Des couleurs en accord avec le pays et la pensée
Les artistes égyptiens usent de couleurs élémentaires et franches : noir, blanc, bleu, vert, jaune et rouge. Ils transcrivent ainsi ce qu'ils ont sous les yeux : terre noire, bleu du ciel, palmiers verts, falaises jaunes et déserts dans les différentes nuances d'ocre.
Les couleurs reproduisent celles de la nature selon une symbolique très précise dont nous reparlerons.
Les reliefs, les murs des temples et des tombes, les colonnes, les chapiteaux, les statues étaient couverts de couleurs qui les rendaient brillants de vie, plus réels.
Sans couleurs un temple, un hiéroglyphe ou une statue sont considérés comme inachevés.
La couleur exprime une qualité objective en rapport direct avec le monde invisible. Il s'agit d'une question de substance et non pas d'apparence.
Les couleurs constituent un substitut des minéraux et des métaux précieux. L'orpiment ou sulfure d'arsenic évoque le jaune brillant de l'or.
Dans les reliefs ou les statues, les yeux sont peints en premier.
Le maître des couleurs est le crocodile Sobek.
L'origine des couleurs
Le noir est d'origine animale ou végétale : os et bois calcinés, charbon de bois. Les autres colorants sont des pigments minéraux naturels ou artificiels qui nécessitaient des broyages minutieux à l'aide de pilons de calcaire dans des mortiers de pierres dures comme le granit ou le schiste.

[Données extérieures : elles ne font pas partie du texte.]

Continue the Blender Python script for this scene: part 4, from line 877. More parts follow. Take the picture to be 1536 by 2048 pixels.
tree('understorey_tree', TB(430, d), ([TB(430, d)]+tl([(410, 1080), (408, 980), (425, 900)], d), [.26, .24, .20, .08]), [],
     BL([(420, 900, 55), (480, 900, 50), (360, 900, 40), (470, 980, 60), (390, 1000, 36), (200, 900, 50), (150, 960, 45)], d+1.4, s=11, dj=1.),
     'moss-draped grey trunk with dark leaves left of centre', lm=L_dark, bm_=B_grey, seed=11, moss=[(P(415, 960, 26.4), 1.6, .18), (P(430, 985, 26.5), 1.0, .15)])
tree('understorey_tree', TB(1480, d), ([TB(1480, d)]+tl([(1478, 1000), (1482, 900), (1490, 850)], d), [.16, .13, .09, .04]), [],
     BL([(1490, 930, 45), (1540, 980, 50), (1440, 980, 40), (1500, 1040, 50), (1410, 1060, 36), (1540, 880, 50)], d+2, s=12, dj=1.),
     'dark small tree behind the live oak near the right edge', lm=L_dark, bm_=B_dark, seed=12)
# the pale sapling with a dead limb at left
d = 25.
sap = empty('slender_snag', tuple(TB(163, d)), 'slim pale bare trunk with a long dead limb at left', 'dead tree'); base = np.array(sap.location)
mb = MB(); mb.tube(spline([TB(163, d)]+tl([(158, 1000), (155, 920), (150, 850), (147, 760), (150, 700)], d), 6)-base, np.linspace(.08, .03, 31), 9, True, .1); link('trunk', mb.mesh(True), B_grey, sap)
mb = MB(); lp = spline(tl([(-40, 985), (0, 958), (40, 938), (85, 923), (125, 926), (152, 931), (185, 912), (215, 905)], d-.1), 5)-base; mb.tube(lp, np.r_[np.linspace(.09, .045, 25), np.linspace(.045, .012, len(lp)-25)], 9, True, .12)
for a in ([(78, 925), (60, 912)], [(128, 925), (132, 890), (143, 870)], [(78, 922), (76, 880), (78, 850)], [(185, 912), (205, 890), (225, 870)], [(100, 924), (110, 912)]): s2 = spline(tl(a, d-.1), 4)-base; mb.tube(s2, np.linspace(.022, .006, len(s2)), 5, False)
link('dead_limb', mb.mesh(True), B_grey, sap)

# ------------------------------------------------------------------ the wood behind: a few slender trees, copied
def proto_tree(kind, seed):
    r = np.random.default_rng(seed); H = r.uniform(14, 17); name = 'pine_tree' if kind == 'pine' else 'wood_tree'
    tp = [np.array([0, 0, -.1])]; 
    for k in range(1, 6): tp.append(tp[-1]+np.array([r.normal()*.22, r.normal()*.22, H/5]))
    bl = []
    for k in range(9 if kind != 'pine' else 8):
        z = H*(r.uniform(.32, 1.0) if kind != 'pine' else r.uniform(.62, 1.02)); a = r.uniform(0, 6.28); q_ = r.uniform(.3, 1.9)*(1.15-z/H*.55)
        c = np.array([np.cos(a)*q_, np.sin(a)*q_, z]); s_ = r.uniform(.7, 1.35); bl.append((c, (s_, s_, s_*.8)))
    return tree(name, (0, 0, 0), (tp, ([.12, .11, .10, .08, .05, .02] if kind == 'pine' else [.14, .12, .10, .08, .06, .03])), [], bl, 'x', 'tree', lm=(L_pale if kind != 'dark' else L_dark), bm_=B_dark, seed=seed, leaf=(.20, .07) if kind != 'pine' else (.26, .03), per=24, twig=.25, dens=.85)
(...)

Les bleus sont artificiels ou synthétiques. On ne les trouve pas dans la nature mais ils sont obtenus par le chauffage du double silicate de cuivre et de calcium mélangé à du sable, du natron, du verre pilé, de la poudre de lapis lazuli ou de turquoise.
Les rouges sont tirés de l'oxyde naturel de fer, très abondant en Egypte.
Le jaune est un orpiment ou sulfure naturel d'arsenic.
Le vert est de la fritte en poudre, colorée à l'oxyde de cuivre et de fer.
Le blanc très lumineux se compose de chaux, oxyde, carbonate de calcium ou gypse.
Techniques pour obtenir les couleurs
Les couleurs étaient délayées à l'eau additionnée de gomme et d'albumine de blanc d'œuf qui augmentaient l'adhérence.
Les peintres confectionnaient eux-mêmes les couleurs de leur palette.
Pour donner de l'éclat aux couleurs ou obtenir des effets spéciaux, on utilisait de la cire d'abeille.
On employait également des vernis pour obtenir de beaux reflets, une transparence des couleurs ou pour accrocher la lumière. Ils étaient issus de la résine du pistachier ou de la calcination de certains encens.
Pour appliquer les couleurs, les peintres usaient d'un roseau dont ils mâchonnaient l'extrémité comme pour les calames des scribes.
Des couleurs bien codifiées
Les artistes cherchent un compromis entre la pensée théologique, le sens des couleurs, le symbolisme des matériaux, les qualités physiques, morales ou spirituelles à exprimer.
Les couleurs fournissent un merveilleux support à la pensée symbolique.
Ainsi les dieux sont définis par une couleur : bleu pour Imn, noir pour Min, noir et vert pour Osiris, améthyste pour Thot, ocre pour Inpou, jaune vif pour Hor, turquoise pour Bastet, violet pour Ptah, vert pâle ou argent pour Nebhet.
Un texte rituel précise : Je n'ai pas confondu l'une de tes couleurs avec celle d'un autre dieu.
Les couleurs, on pourrait parler ici de teintures, traduisent l'aspect alchimique des divinités.
Le vert reste la couleur de la végétation, comme les fourrés de papyrus exprimant la croissance et la vigueur en devenir. Les célèbres hiéroglyphes des Textes des Pyramides, formules de résurrection, sont peints en vert turquoise car ils portent l'espérance d'une verdeur éternelle.
Il existait une norme des couleurs. Ainsi le corps des hommes est peint en rouge, celui des femmes en jaune, les cheveux, les perruques sont toujours noirs, les vêtements blancs. Les cheveux des dieux et des personnages royaux peuvent être bleus.
Le noir est d'abord la couleur du limon fertile du Nil. C'est aussi la couleur héraldique du Double Royaume, Kemet, le pays noir.
Chaque signe hiéroglyphique a sa couleur appropriée. Si le signe change de couleur, il change aussi de sens. La couleur produit du sens.